How Ghana Lost $1.5m Monthly...On Mahama’s $126m Dirty Water Deal

Before the Akufo-Addo-led NPP government took over the administration of the country, Ghana was losing a whopping sum of of $1.5 million every month as a result of the bogus contract entered into between the previous Mahama government and Befesa Desalination Development Ghana for the construction and operation of the Teshie-Nungua Desalination Plant.

Before the Akufo-Addo-led NPP government took over the administration of the country, Ghana was losing a whopping sum of of $1.5 million every month as a result of the bogus contract entered into between the previous Mahama government and Befesa Desalination Development Ghana for the construction and operation of the Teshie-Nungua Desalination Plant.

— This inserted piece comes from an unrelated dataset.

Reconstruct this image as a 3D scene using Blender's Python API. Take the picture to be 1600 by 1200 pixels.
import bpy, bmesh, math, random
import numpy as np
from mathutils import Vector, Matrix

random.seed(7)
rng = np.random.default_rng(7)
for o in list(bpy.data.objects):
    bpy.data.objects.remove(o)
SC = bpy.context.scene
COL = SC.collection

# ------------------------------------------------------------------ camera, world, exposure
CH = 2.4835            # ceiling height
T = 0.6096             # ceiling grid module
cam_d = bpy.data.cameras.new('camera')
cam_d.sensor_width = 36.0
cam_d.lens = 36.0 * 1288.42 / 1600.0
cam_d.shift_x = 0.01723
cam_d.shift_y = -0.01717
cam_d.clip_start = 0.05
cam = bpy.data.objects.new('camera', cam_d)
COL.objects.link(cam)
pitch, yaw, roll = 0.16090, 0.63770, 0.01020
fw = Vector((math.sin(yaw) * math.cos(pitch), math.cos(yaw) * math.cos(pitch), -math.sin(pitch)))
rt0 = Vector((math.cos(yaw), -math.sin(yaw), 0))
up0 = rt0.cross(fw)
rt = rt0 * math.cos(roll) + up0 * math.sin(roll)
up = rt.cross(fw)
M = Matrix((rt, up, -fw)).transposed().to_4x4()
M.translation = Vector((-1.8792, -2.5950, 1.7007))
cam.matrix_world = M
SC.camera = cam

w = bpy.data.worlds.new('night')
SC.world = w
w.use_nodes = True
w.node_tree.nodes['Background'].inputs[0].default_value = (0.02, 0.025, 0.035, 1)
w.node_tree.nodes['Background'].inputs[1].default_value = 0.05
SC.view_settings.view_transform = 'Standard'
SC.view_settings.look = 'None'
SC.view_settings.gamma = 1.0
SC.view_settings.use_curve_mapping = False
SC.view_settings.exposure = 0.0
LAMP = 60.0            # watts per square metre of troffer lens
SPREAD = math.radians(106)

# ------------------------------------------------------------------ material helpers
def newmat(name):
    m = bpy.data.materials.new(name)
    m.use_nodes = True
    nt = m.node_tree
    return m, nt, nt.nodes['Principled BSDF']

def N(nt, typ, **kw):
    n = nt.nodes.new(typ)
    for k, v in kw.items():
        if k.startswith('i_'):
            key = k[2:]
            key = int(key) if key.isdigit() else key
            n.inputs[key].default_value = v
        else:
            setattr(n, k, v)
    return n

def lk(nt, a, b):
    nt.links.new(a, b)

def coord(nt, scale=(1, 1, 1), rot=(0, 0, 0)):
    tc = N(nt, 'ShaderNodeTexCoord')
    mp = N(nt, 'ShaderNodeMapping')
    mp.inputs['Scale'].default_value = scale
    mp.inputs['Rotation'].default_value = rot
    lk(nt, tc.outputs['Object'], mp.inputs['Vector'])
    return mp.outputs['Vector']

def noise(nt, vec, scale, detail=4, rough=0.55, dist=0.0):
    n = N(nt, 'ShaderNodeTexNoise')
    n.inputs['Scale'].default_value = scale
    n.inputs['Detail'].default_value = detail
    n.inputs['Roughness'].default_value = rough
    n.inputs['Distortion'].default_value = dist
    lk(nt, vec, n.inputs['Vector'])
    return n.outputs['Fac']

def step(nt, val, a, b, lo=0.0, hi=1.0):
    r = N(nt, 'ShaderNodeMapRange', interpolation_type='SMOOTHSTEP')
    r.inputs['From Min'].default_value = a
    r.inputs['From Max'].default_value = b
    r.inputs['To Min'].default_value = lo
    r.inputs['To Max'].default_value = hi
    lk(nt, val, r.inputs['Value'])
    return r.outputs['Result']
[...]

Befesa Ghana Limited was contracted by the Mahama government to build the desalination plant, operate it to defray its cost and hand over to the GWCL after 25years.

An example of data analysis on the water supply and payments shows that operators of the plant, whose construction was completed in February 2015 at a cost of $126 million, for a period of nine months, supplied an average of 650,000m3 of water per month to the GWCL.

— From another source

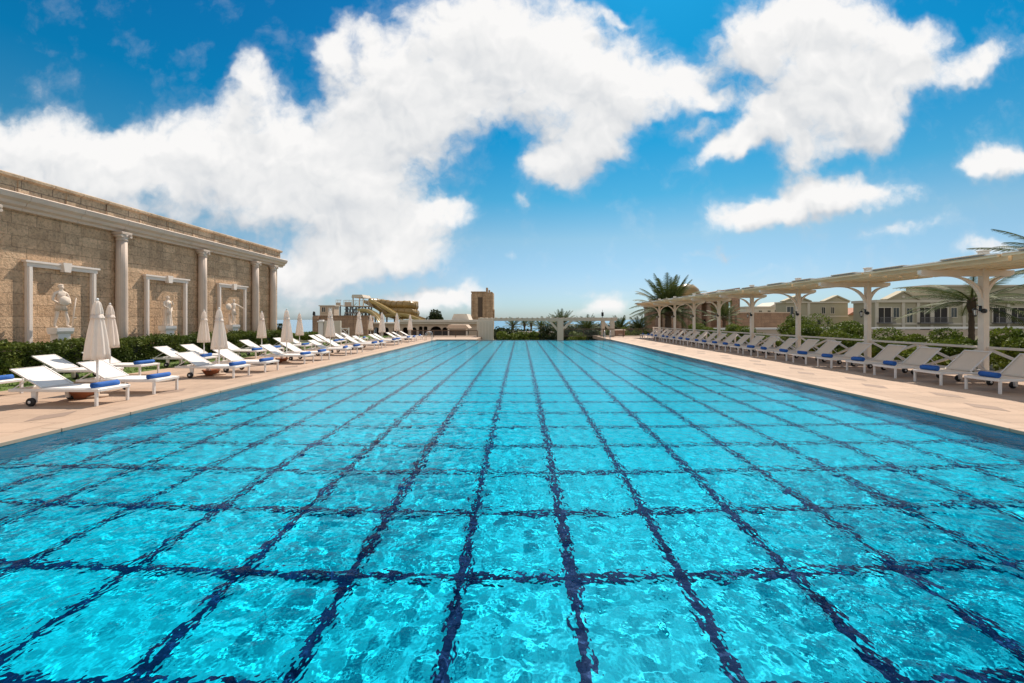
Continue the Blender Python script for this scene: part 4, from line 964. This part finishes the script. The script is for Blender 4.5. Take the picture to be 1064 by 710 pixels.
m = MB(); xa, za = L(416, 334); m.box(x0-.2, x1+.2, -.3, 5, zt+.002, zt+.22); m.box(xa, x1+.4, -.45, 5.2, zt+.225, zt+.55, .03); m.build('roof', M['cream'], V)
m = MB(); xx, zz = L(477, 333.5); w = 9.4/F*Y; m.prism([(xx-w, zt+.56), (xx+w, zt+.56), (xx+w*.72, zt+1.3), (xx-w*.72, zt+1.3)], 1, 5, 'XZ'); m.build('roof_lantern', M['cream'], V)
# bar with awning
Y = 47.5
V = thing('pool_bar', 'dark bar counter under a sloping beige awning at the pool end', 'bar', (at(476, 0, Y).x, Y, -.7))
w = 10.2/F*Y
MB().box(-w, w, 0, .9, 0, 1.22).build('counter', M['bark'], V); MB().box(-w-.1, w+.1, -.15, 1.0, 1.222, 1.30).build('counter_top', M['beige'], V)
m = MB(); m.prism([(-w-.1, 1.48), (w+.2, 1.48), (w*.85, 1.88), (-w*.9, 1.88)], -.6, 2.2, 'XZ'); m.build('awning', M['beige'], V)
for sx_ in (-1, 1): MB().box(sx_*w*.92-.08, sx_*w*.92+.08, -.4, -.24, 0, 1.478).build('post', M['pwood'], V)
rb = np.random.default_rng(4); p = np.stack([rb.uniform(-w*.8, w*.8, 500), rb.uniform(-.35, -.15, 500), rb.uniform(.0, .55, 500)], 1); v, q = leaves(p, .07, rb); mesh_np('planting', v, q, M['leaf_dark'], V)
# far pergola along the pool end
Y = 43.5
V = thing('far_pergola', 'grey white pergola with thick posts crossing the far pool end', 'pergola', (at(575, 0, Y).x, Y, -1.4)); bx = at(575, 0, Y).x
def L(px, py): p = at(px, py, Y); return p.x-bx, p.z+1.4
x0, zb = L(497, 333.6); x1, ztp = L(641, 330.6)
m = MB(); m.box(x0, x1, -.15, .15, zb, ztp, .02); m.box(x0, x1, 2.2, 2.5, zb, ztp, .02); m.build('beam', M['palegrey'], V)
m = MB(); x = x0+.2
while x < x1: m.box(x-.05, x+.05, -.5, 2.9, ztp+.002, ztp+.05); x += .55
m.build('rafters', M['beige'], V)
xx0, _ = L(496, 0); xx1, _ = L(513, 0)
wall_post = MB().box(xx0, xx1, -.55, -.2, 0, zb+.05, .02); pz = wall_post.build('wide_pier', M['palegrey'], V)
m = MB(); 
for q in range(5): xx = xx0+.25+.32*q; m.box(xx-.03, xx+.03, -.60, -.553, .9, zb-.15)
m.build('pilaster', M['cream'], pz)
for px, pw_, yy in ((582.2, .62, 0), (631, .38, 2.35), (636, .42, 0)):
    x, _ = L(px, 0); po = MB().box(x-pw_/2, x+pw_/2, yy-.25, yy+.25, 0, zb-.002, .02).build('post', M['palegrey'], V)
    if pw_ > .4:
        for sg in (-1, 1):
            if px > 630 and sg > 0: continue
            MB().prism([(x+sg*pw_/2, zb-1.1), (x+sg*pw_/2, zb-.75), (x+sg*(pw_/2+.65), zb-.004), (x+sg*(pw_/2+.95), zb-.004)], yy-.08, yy+.08, 'XZ').build('bracket', M['palegrey'], po)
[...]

The Daily Statesman can state on authority that the financial obligation to the GWCL for the supply was $1.5 million per month, in addition to $300,000.00 paid to the Electricity Company of Ghana for power supply.

Strangely, however, the water company got less than $300,000.00 from the sale of the water every month, indicating that the Mahama government was committing the nation to losses of a whopping $1.5 million every month.

Rip-off

The available facts now appear to confirm the fact that the Teshie Desalination Plant project intended to produce water by way of reducing saltwater to domestic and industrial consumption was a total rip-off by agents of the erstwhile Mahama administration.

Engineers say the "head" or elevation of the plant is not high enough to push the water by gravity to enable it reach more people and generate more revenue.

They also see the location of the plant at Teshie to be problematic because residents there are poor, and it will therefore be unreasonable or unacceptable to charge them more than everyone else.

“Patronage is also low because of the aesthetics: the ‘yuk factor’.....this is where the residents poo and dump rubbish,” one engineer told the Daily Statesman.

According to the engineers, it would have been better to have located the plant at Tema for the water to be used as raw material for industries.

“That would limit customers to a few key industries; and it would make for easier, more efficient revenue collection. Ghana Water Company could then charge higher/ more commercial rates per unit,” one engineer explained.

Alternatively, the engineers believe the best option would have been to bring the water from Ada or Sogakope, where there is too much fresh water to require desalination.

“If the decision makers were really thinking, we could have built a pipeline from the Volta Lake (largest freshwater lake in Africa) for $40 million and gotten the same effect. Or the Ada one would have been cheaper,” one of them explained further.

$7m savings

It has been confirmed by authoritative sources to the Daily Statesman that in spite of an intervention by the current management that led to annual savings of $7million on the cost of the water supplied by the plant, it was still not enough to rescue the GWCL from the “investment mess” created by the Mahama government.

Credible information available to the Daily Statesman indicates that a renegotiation of the dirty water deal by the new management resulted in reducing payment for water supplied by the Desalination Plant from US$24,000,000/annum to US$17,000,000/annum. 

Because of the extent of the rip-off, the new GWCL management had to bid its time studying the situation to enable it finalise other technical issues. For instance, there were no GWCL technicians on sight to monitor and verify operational activities to ascertain quality and quantity levels to enable it certify operational records and claims by the operators of the plant.

Shutdown

The GWCL shut the plant on October 15, 2017 and provided water from Kpong for its customers when the independent water company began throwing its weight about in a strategic meeting to resolve the ‘dirty’ issues surrounding the deal.